**RAW DATA:**
=-=-=-=-=
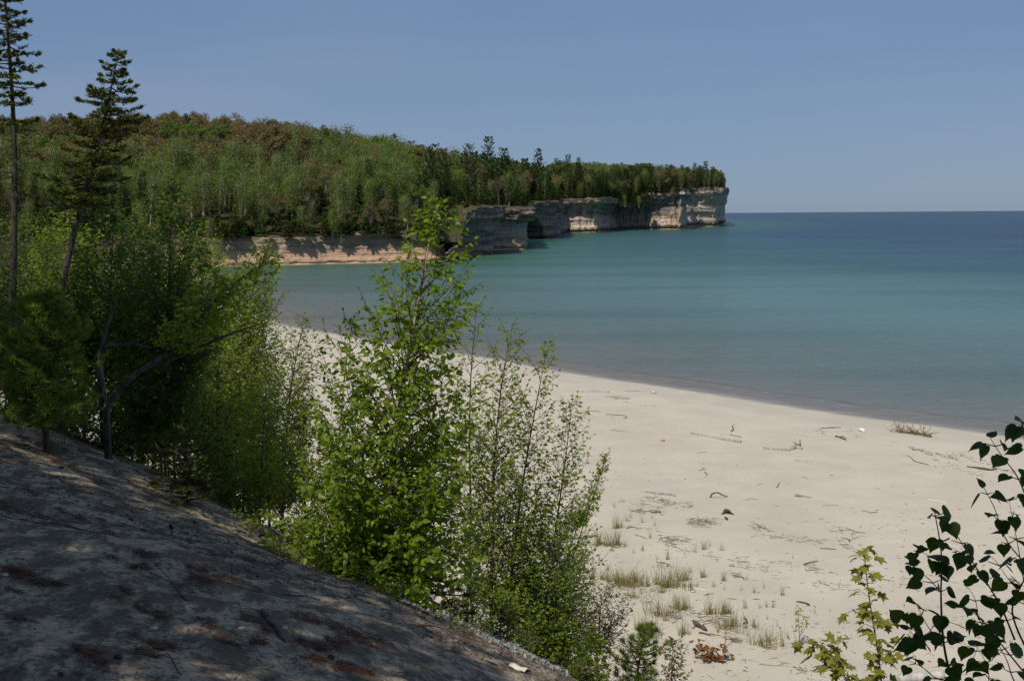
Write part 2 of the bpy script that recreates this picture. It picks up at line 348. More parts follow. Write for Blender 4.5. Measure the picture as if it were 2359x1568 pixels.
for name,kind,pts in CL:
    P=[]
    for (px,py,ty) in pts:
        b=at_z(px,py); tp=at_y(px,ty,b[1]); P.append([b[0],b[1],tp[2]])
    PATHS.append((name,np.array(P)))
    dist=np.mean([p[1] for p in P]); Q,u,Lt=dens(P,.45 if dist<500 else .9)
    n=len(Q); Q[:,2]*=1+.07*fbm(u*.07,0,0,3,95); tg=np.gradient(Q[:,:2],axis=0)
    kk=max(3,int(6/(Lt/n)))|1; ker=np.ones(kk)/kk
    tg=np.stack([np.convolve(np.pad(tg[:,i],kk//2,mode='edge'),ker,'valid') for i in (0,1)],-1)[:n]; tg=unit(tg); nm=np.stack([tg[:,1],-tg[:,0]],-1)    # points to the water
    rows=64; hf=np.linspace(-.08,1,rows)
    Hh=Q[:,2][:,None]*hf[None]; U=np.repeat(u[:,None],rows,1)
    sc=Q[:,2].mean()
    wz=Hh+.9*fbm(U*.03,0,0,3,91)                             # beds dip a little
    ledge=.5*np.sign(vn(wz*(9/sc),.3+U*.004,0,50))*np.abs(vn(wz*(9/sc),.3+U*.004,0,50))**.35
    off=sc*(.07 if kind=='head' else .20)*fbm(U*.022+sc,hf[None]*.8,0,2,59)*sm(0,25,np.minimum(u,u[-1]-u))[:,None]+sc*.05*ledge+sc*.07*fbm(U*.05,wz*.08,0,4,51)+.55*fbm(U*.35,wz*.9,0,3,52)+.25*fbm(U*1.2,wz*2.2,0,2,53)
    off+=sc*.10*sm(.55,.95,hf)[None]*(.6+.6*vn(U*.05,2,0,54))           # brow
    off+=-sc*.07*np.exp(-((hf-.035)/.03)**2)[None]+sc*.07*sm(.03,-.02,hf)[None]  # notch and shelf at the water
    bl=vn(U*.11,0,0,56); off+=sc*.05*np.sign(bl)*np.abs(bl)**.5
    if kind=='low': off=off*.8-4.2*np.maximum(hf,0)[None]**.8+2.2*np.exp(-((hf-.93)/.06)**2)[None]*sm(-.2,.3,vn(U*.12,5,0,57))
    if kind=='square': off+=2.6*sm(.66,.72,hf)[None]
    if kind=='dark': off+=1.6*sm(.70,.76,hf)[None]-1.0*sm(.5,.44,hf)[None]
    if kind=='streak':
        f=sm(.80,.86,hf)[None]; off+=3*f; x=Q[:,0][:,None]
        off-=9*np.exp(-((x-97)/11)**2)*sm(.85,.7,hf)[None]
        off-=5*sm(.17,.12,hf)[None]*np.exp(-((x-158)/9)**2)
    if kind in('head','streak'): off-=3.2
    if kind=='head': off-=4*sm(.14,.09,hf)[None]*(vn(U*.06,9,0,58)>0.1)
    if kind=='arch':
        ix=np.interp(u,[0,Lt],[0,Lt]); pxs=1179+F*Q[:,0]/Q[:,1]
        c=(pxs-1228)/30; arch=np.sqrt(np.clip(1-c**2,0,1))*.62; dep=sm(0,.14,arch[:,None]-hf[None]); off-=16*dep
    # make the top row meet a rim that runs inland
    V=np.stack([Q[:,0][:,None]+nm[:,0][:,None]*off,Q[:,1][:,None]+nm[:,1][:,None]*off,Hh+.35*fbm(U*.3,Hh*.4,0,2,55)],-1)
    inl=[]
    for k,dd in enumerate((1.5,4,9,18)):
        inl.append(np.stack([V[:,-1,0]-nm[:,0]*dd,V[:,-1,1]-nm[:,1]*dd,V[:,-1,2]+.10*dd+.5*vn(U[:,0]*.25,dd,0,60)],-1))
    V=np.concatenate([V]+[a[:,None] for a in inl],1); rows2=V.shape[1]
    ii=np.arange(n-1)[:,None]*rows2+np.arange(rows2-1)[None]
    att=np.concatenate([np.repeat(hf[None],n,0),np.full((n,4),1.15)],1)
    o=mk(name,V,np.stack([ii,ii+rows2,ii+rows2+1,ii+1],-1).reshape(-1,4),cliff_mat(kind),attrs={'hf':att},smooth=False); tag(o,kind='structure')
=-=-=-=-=
**AIM OF THE EXERCISE:**
Without including any pictures, reproduce the listing exactly.

**ANSWER TO THIS TASK:**
Write part 2 of the bpy script that recreates this picture. It picks up at line 348. More parts follow. Write for Blender 4.5. Measure the picture as if it were 2359x1568 pixels.
for name,kind,pts in CL:
    P=[]
    for (px,py,ty) in pts:
        b=at_z(px,py); tp=at_y(px,ty,b[1]); P.append([b[0],b[1],tp[2]])
    PATHS.append((name,np.array(P)))
    dist=np.mean([p[1] for p in P]); Q,u,Lt=dens(P,.45 if dist<500 else .9)
    n=len(Q); Q[:,2]*=1+.07*fbm(u*.07,0,0,3,95); tg=np.gradient(Q[:,:2],axis=0)
    kk=max(3,int(6/(Lt/n)))|1; ker=np.ones(kk)/kk
    tg=np.stack([np.convolve(np.pad(tg[:,i],kk//2,mode='edge'),ker,'valid') for i in (0,1)],-1)[:n]; tg=unit(tg); nm=np.stack([tg[:,1],-tg[:,0]],-1)    # points to the water
    rows=64; hf=np.linspace(-.08,1,rows)
    Hh=Q[:,2][:,None]*hf[None]; U=np.repeat(u[:,None],rows,1)
    sc=Q[:,2].mean()
    wz=Hh+.9*fbm(U*.03,0,0,3,91)                             # beds dip a little
    ledge=.5*np.sign(vn(wz*(9/sc),.3+U*.004,0,50))*np.abs(vn(wz*(9/sc),.3+U*.004,0,50))**.35
    off=sc*(.07 if kind=='head' else .20)*fbm(U*.022+sc,hf[None]*.8,0,2,59)*sm(0,25,np.minimum(u,u[-1]-u))[:,None]+sc*.05*ledge+sc*.07*fbm(U*.05,wz*.08,0,4,51)+.55*fbm(U*.35,wz*.9,0,3,52)+.25*fbm(U*1.2,wz*2.2,0,2,53)
    off+=sc*.10*sm(.55,.95,hf)[None]*(.6+.6*vn(U*.05,2,0,54))           # brow
    off+=-sc*.07*np.exp(-((hf-.035)/.03)**2)[None]+sc*.07*sm(.03,-.02,hf)[None]  # notch and shelf at the water
    bl=vn(U*.11,0,0,56); off+=sc*.05*np.sign(bl)*np.abs(bl)**.5
    if kind=='low': off=off*.8-4.2*np.maximum(hf,0)[None]**.8+2.2*np.exp(-((hf-.93)/.06)**2)[None]*sm(-.2,.3,vn(U*.12,5,0,57))
    if kind=='square': off+=2.6*sm(.66,.72,hf)[None]
    if kind=='dark': off+=1.6*sm(.70,.76,hf)[None]-1.0*sm(.5,.44,hf)[None]
    if kind=='streak':
        f=sm(.80,.86,hf)[None]; off+=3*f; x=Q[:,0][:,None]
        off-=9*np.exp(-((x-97)/11)**2)*sm(.85,.7,hf)[None]
        off-=5*sm(.17,.12,hf)[None]*np.exp(-((x-158)/9)**2)
    if kind in('head','streak'): off-=3.2
    if kind=='head': off-=4*sm(.14,.09,hf)[None]*(vn(U*.06,9,0,58)>0.1)
    if kind=='arch':
        ix=np.interp(u,[0,Lt],[0,Lt]); pxs=1179+F*Q[:,0]/Q[:,1]
        c=(pxs-1228)/30; arch=np.sqrt(np.clip(1-c**2,0,1))*.62; dep=sm(0,.14,arch[:,None]-hf[None]); off-=16*dep
    # make the top row meet a rim that runs inland
    V=np.stack([Q[:,0][:,None]+nm[:,0][:,None]*off,Q[:,1][:,None]+nm[:,1][:,None]*off,Hh+.35*fbm(U*.3,Hh*.4,0,2,55)],-1)
    inl=[]
    for k,dd in enumerate((1.5,4,9,18)):
        inl.append(np.stack([V[:,-1,0]-nm[:,0]*dd,V[:,-1,1]-nm[:,1]*dd,V[:,-1,2]+.10*dd+.5*vn(U[:,0]*.25,dd,0,60)],-1))
    V=np.concatenate([V]+[a[:,None] for a in inl],1); rows2=V.shape[1]
    ii=np.arange(n-1)[:,None]*rows2+np.arange(rows2-1)[None]
    att=np.concatenate([np.repeat(hf[None],n,0),np.full((n,4),1.15)],1)
    o=mk(name,V,np.stack([ii,ii+rows2,ii+rows2+1,ii+1],-1).reshape(-1,4),cliff_mat(kind),attrs={'hf':att},smooth=False); tag(o,kind='structure')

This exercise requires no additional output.